Paul M. Smith
Professor from Practice, Georgetown Law School, Vice President for Litigation and Strategy, Campaign Legal Center
Co-Chair, Rapid Fire Debate Committee
Paul M. Smith is a Professor from Practice at Georgetown Law School, where he teaches Constitutional Law and Election Law, and he is also Vice President for Litigation and Strategy at the Campaign Legal Center. Until 2017, he was a partner at Jenner & Block, where he chaired the firms Appellate & Supreme Court practice. He has argued 21 Supreme Court cases, including Lawrence v. Texas, the landmark gay rights case, and Brown v. EMA, involving the First Amendment as applied to video games.

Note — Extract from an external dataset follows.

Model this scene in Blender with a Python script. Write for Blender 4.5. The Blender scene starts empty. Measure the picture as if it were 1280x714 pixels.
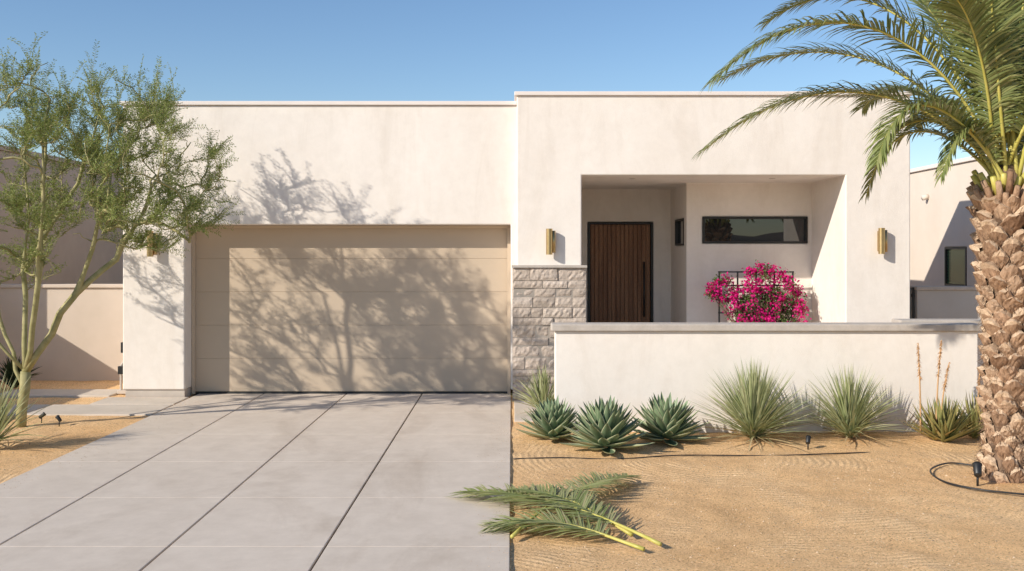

Last Term he argued two cases in the Supreme Court. They were Gill v. Whitford, the high-visibility case challenging the Wisconsin Assembly district map as a partisan gerrymander, and Husted v. A. Philip Randolph Institute, involving a challenge to Ohio’s practice of purging people for not voting frequently enough.
Mr. Smith graduated from Amherst College and Yale Law School and clerked for Supreme Court Justice Lewis F. Powell Jr. He is a member of, and former Chair of, the Board of the American Constitution Society, and a former Co-Chair of Lambda Legal. In 2010, the National Law Journal named him one of the 40 Most Influential Lawyers of the Past Decade. That same year, he received the Thurgood Marshall Award from the ABA Section of Civil Rights and Social Justice. He received an honorary degree from Amherst in 2015 and now serves on the College’s Board of Trustees. He also serves on the board of the Folger Shakespeare Library.